Can an early-warning system help minimize the impacts of coastal storms? A case study of the 2012 Halloween storm, northern Italy

The Emilia-Romagna early-warning system (ER-EWS) is a state-of-the-art coastal forecasting system that comprises a series of numerical models (COSMO, ROMS, SWAN and XBeach) to obtain a daily 3-day forecast of coastal storm hazard at eight key sites along the Emilia-Romagna coastline (northern Italy). On the night of 31 October 2012, a major storm event occurred that resulted in elevated water levels (equivalent to a 1-in-20- to 1-in-50-year event) and widespread erosion and flooding. Since this storm happened just 1 month prior to the roll-out of the ER-EWS, the forecast performance related to this event is unknown.

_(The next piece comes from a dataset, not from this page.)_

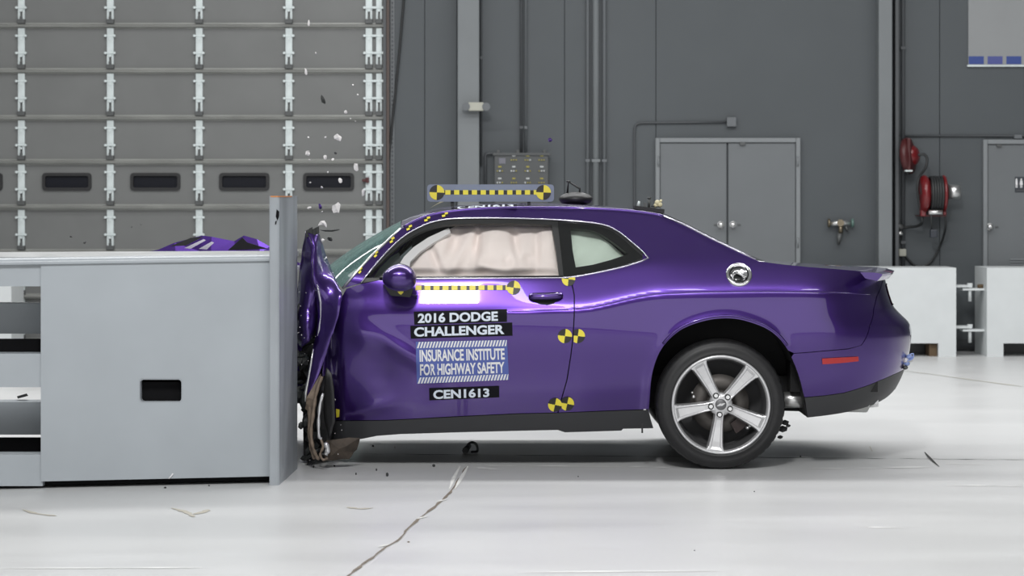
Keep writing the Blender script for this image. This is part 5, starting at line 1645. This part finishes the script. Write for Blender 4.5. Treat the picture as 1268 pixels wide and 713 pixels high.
for x in (560, 655):
    MB().box(wx(x - 2, BYD), wx(x + 2, BYD), BYD + .012, BYD + 0.06, wz(256, BYD), wz(248, BYD)).build('foot_bracket', M['dark_bit'], t)
MB().hexa([P(532, 258, BYD), P(541, 253, BYD), P(550, 249.5, BYD), P(545, 249.5, BYD), P(532, 258, BYD + .05), P(541, 253, BYD + .05), P(550, 249.5, BYD + .05), P(545, 249.5, BYD + .05)]).build('brace', mat('tan_brace', (0.35, 0.33, 0.22), 0.5), t)
# dark dome with a bent arm beyond the roof
t = thing('roof_sensor', P(713, 250, 15.3), 'black low dome with a thin bent arm standing on the car roof', 'sensor')
c = P(713, 250.5, 15.3)
mb = MB()
bmesh.ops.create_uvsphere(mb.bm, u_segments=28, v_segments=14, radius=1.0, matrix=Matrix.Translation(c + Vector((0, 0, .02))) @ Matrix.Diagonal((0.104, 0.104, 0.044, 1)))
mb.build('dome', M['black'], t, smooth=True)
MB().tube([P(702.5, 239, 15.3), P(704, 225, 15.3), P(718, 233.5, 15.3), P(717.5, 240, 15.3)], 0.007, seg=8).build('arm', M['black'], t)
MB().cyl(P(701.5, 224.5, 15.3), P(706.5, 225, 15.3), 0.006, seg=8).build('arm_tip', M['black'], t)
# strobe plate on the rear of the roof
SY = 14.55
t = thing('strobe_plate', P(804, 262, SY), 'small black plate with screws and a yellow cable stub at the rear of the roof', 'sensor')
pl = [P(786, 254.5, SY), P(823, 259, SY), P(822.5, 264.5, SY), P(786, 258.5, SY)]
MB().hexa(pl + [p + Vector((0, .22, 0)) for p in pl]).build('plate', M['black'], t)
MB().cyl(P(790.5, 255.5, SY + .06), P(791.5, 249, SY + .06), 0.012, 0.006, seg=10).build('screw', M['zinc'], t)
MB().cyl(P(803.5, 257, SY + .06), P(804, 245.5, SY + .06), 0.008, seg=10).cyl(P(804, 246, SY + .06), P(804, 244, SY + .06), .012, seg=10).build('screw', M['zinc_dark'], t)
mb = MB()
for (x, y, s) in ((814, 251, .017), (817, 253.5, .016), (812, 254.5, .014), (818.5, 248.5, .008)):
    bmesh.ops.create_icosphere(mb.bm, subdivisions=2, radius=s, matrix=Matrix.Translation(P(x, y, SY + .05)))
part(mb.build('cable_stub', mat('pale_yellow_foam', (0.68, 0.62, 0.40), .6), t, smooth=True), 'pale yellow cable stub')
MB().box(wx(797.5, SY), wx(801, SY), SY + .02, SY + .06, wz(257, SY), wz(251, SY)).build('connector', M['zinc_dark'], t)
for x, y in ((808.5, 256), (814.5, 257)):
    MB().cyl(P(x, y, SY + .02), P(x, y - 1.5, SY + .02), .011, seg=10).build('bolt', M['dark_bit'], t)
# bundle hanging at the tail
t = thing('cable_bundle', P(1124, 445, 14.5), 'small blue and white cable bundle taped to the rear bumper of the purple car', 'cable')
bl = mat('pale_blue_wrap', (0.25, 0.33, 0.62), .5)
for k, (x, y, s, m_) in enumerate(((1121, 446, .022, 'white_bit'), (1126, 442, .020, 'b'), (1123, 450, .018, 'b'), (1128, 446, .014, 'white_bit'), (1121, 455, .016, 'zinc_dark'))):
    mb = MB()
    bmesh.ops.create_icosphere(mb.bm, subdivisions=2, radius=s, matrix=Matrix.Translation(P(x, y, 14.5)) @ Matrix.Diagonal((1, 1.2, .8, 1)))
    mb.build('wrap', bl if m_ == 'b' else M[m_], t, smooth=False)
MB().tube(cr([P(1117, 452, 14.5), P(1123, 447, 14.48), P(1130, 444, 14.48), P(1131, 438, 14.48), P(1126, 439, 14.48)], 5), 0.004, seg=6).build('wire', bl, t)
# ---- flying fragments
def frag(x, y, w, h, rot, Y, m, name, label, seed, bend=0.0, group=None):
    rnd = random.Random(seed)
    sc_ = Y / F
    n = 9
    ring = []
    for k in range(n):
        a = 2 * math.pi * k / n
        rr = rnd.uniform(0.7, 1.1)
        ring.append((math.cos(a) * w / 2 * rr, math.sin(a) * h / 2 * rr))
    c = P(x, y, Y)
    mb = MB()
    def pt(u, v, d):
        v2 = v + bend * (u / (w / 2)) ** 2 * h
        X1 = u * math.cos(rot) - v2 * math.sin(rot)
        Z1 = u * math.sin(rot) + v2 * math.cos(rot)
        return c + Vector((X1 * sc_, d, Z1 * sc_))
    A = [mb.bm.verts.new(pt(u, v, -0.004 + 0.006 * math.sin(u))) for u, v in ring]
    B = [mb.bm.verts.new(pt(u, v, 0.004 + 0.006 * math.sin(u))) for u, v in ring]
    ca, cb = mb.bm.verts.new(pt(0, 0, -0.010)), mb.bm.verts.new(pt(0, 0, 0.003))
    for k in range(n):
        j = (k + 1) % n
        mb.bm.faces.new((ca, A[k], A[j])); mb.bm.faces.new((cb, B[j], B[k])); mb.bm.faces.new((A[k], B[k], B[j], A[j]))
    return tag(mb.build(name, M[m], None, smooth=False), label, 'fragment', group or 'fragments thrown up by the crash')
FR = [(400, 123.5, 5, 14, .35, 'dark_bit', 'dark narrow sliver in the air, highest of the black fragments'),
      (418.5, 170, 12, 8, -.5, 'white_bit', 'white torn chip in the air level with the upper garage rows, wider than tall'),
      (381, 189.5, 6, 7, -.4, 'white_bit', 'small white chip in the air above the impact plate'),
      (402.6, 194.5, 4, 6, 0, 'white_bit', 'tiny white chip in the air beside a black speck'),
      (415.5, 189.5, 3.4, 3.4, 0, 'dark_bit', 'tiny black speck in the air among white chips'),
      (441, 207, 6, 12, .1, 'white_bit', 'white spiky chip in the air beside the red door latch'),
      (421.5, 223.5, 4.5, 8, .4, 'white_bit', 'white chip in the air in front of the last dark garage window'),
      (449.8, 238, 4, 10, -.1, 'white_bit', 'slim white chip in the air below the red door latch'),
      (396.4, 255.8, 4.5, 8, .2, 'paint', 'small purple flake in the air beside the impact plate'),
      (416.5, 257.8, 11, 15, -.15, 'white_bit', 'largest white chip in the air above the folded fender'),
      (383, 257, 6, 3, .2, 'white_bit', 'flat white chip in the air next to the impact plate'),
      (408.5, 296, 8, 5, -.6, 'dark_bit', 'stubby black piece in the air beside the fender tip'),
      (399.5, 297.5, 5, 4.5, .2, 'white_bit', 'small white chip in the air touching the fender tip'),
      (382.4, 29, 3, 9, 0, 'white_bit', 'thin white sliver in the air, topmost of all fragments'),
      (378.8, 88.5, 3, 9, .15, 'white_bit', 'thin white sliver in the air, second from the top'),
      (428, 138.5, 4.2, 4.6, 0, 'white_bit', 'round white chip in the air below the black sliver'),
      (681, 173, 6, 6, .6, 'paint', 'lone purple flake in the air above the roof target board')]
for i, (x, y, w, h, r, m, lab) in enumerate(FR):
    frag(x, y, w, h, r, 14.2 + (i * 37 % 10) * 0.08, m, 'crash_fragment', lab, i + 50)
frag(400, 275.5, 13, 6, -.15, 14.3, 'white_bit', 'crash_fragment', 'white crescent-shaped chip in the air above the fender tip', 80, bend=-0.9)
frag(409, 285.3, 28, 3.2, .05, 14.35, 'dark_bit', 'crash_fragment', 'long dark strip in the air above the fender tip', 81, bend=.3)
SM = [(391, 65.5, 2), (443, 117, 2), (412, 197.2, 3), (406, 213, 2.4), (398.6, 232, 3), (384, 226, 2.2), (403, 170, 2.4), (382, 170, 2), (437, 105, 2), (434, 147, 1.8), (440, 150, 1.6), (383, 198, 2.4), (399, 262, 2)]
for i, (x, y, s) in enumerate(SM):
    frag(x, y, s, s * 1.3, i, 14.2 + (i % 5) * .1, 'white_bit', 'tiny_fragment', 'pinhead-sized white speck floating in the dust above the barrier', i + 90, group='tiny white specks in the air')
# specks against the garage door above the barrier
for i, (x, y, s, lab) in enumerate(((88, 293, 3, 'dark speck in the air over the barrier, midway between two garage hinge strips'), (105, 300, 4, 'dark speck in the air hovering closest to the barrier top'),
                                    (163, 281, 1.8, 'pinprick dark speck in the air below the gap between two dark garage windows'), (174.5, 278, 2, 'pinprick dark speck in the air under the dark garage window beside the hood'))):
    frag(x, y, s, s * .7, i, 13.9, 'dark_bit', 'tiny_fragment', lab, i + 120, group='dark specks over the barrier top')
# ---- fragments lying on the floor
def floorbit(x, y, w, h, m, label, seed, group='fragments on the floor'):
    rnd = random.Random(seed)
    p = fpt(x, y, 0)
    s = p.y / F
    mb = MB()
    bmesh.ops.create_icosphere(mb.bm, subdivisions=1, radius=1.0)
    for v in mb.bm.verts:
        k = rnd.uniform(.65, 1.1)
        v.co = Vector((v.co.x * w / 2 * s * k, v.co.y * w / 2 * s * k, (v.co.z * k) * h / 2 * s)) 
    mz = min(v.co.z for v in mb.bm.verts)
    for v in mb.bm.verts:
        v.co = v.co + p + Vector((0, 0, -mz))
    return tag(mb.build('floor_fragment', M[m]), label, 'fragment', group)
for i, q in enumerate([(388.5, 579, 3, 4, 'dark_bit', 'black crumb on the floor beside the crushed front wheel'),
                       (414, 577.5, 3, 2.5, 'dark_bit', 'black crumb on the floor under the dusty tyre flap'),
                       (441, 588, 2.4, 4, 'dark_bit', 'thin black crumb on the floor, nearest the barrier of the three in a row'),
                       (466, 583, 2.6, 3.5, 'dark_bit', 'thin black crumb on the floor, middle of the three in a row'),
                       (479.5, 590, 5, 6.5, 'dark_bit', 'largest black crumb on the floor below the door'),
                       (537, 578, 5, 4, 'dark_bit', 'greyish black crumb on the floor near the white crack filler'),
                       (506, 671.5, 4, 2, 'brown', 'brown crumb on the floor beside the long crack'),
                       (204.5, 604.5, 4, 2.5, 'dark_bit', 'black crumb on the floor at the foot of the grey barrier'),
                       (259, 602, 3, 2, 'dark_bit', 'tiny black crumb on the floor at the foot of the barrier, nearer the impact plate'),
                       (716, 590.5, 2.5, 2, 'dark_bit', 'tiny grey crumb on the floor below the sill'),
                       (991, 566, 3, 2.5, 'dark_bit', 'black crumb on the floor seam behind the rear tyre'),
                       (934, 609, 2.2, 1.8, 'dark_bit', 'tiny dark crumb on the floor in front of the rear tyre'),
                       (860, 682, 2.2, 1.6, 'dark_bit', 'lone tiny dark crumb on the open floor'),
                       (489, 555, 3, 3, 'white_bit', 'white chip on the dark floor under the door'),
                       (462, 553, 4, 3, 'dark_bit', 'dark crumb on the shaded floor under the sill end')]):
    floorbit(*q, seed=i + 7)
t = thing('strap_loop', fpt(583, 560, 0), 'small loop of black strap lying on the shaded floor under the car', 'strap')
pp = [fpt(574, 561, .012), fpt(578, 558, .02), fpt(580, 556, .03), fpt(585, 554.5, .035), fpt(590, 557, .03), fpt(591, 561, .012), fpt(584, 562, .012)]
MB().tube(cr(pp, 4), .008, seg=8).build('strap', M['black'], t)
MB().cyl(fpt(576, 561, .015), fpt(581, 558, .03), .02, .014, seg=8).build('buckle', M['dark_bit'], t)
bits = [(46, 435.8, 15.0), (40, 437, 14.4)]
t = tag(MB().hexa([P(21, 490.5, 13.7), P(33, 487, 13.7), P(35, 490, 13.7), P(22, 493.5, 13.7), P(21, 490.5, 13.76), P(33, 487, 13.76), P(35, 490, 13.76), P(22, 493.5, 13.76)]).build('torn_scrap', M['dark_bit']), 'torn dark scrap caught between the open beams of the barrier', 'fragment')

The aim of this study was to therefore reanalyse the ER-EWS as if it had been operating a day before the event and determine to what extent the forecasts may have helped reduce storm impacts. Three different reanalysis modes were undertaken: (1) a default forecast (DF) mode based on 3-day wave and water-level forecasts and default XBeach parameters; (2) a measured offshore (MO) forecast mode using wave and water-level measurements and default XBeach parameters; and (3) a calibrated XBeach (CX) mode using measured boundary conditions and an optimized parameter set obtained through an extensive calibration process. The results indicate that, while a "code-red" alert would have been issued for the DF mode, an underprediction of the extreme water levels of this event limited high-hazard forecasts to only two of the eight ER-EWS sites. Forecasts based on measured offshore conditions (the MO mode) more-accurately indicate high-hazard conditions for all eight sites. Further considerable improvements are observed using an optimized XBeach parameter set (the CX mode) compared to default parameters. A series of what-if scenarios at one of the sites show that artificial dunes, which are a common management strategy along this coastline, could have hypothetically been constructed as an emergency procedure to potentially reduce storm impacts.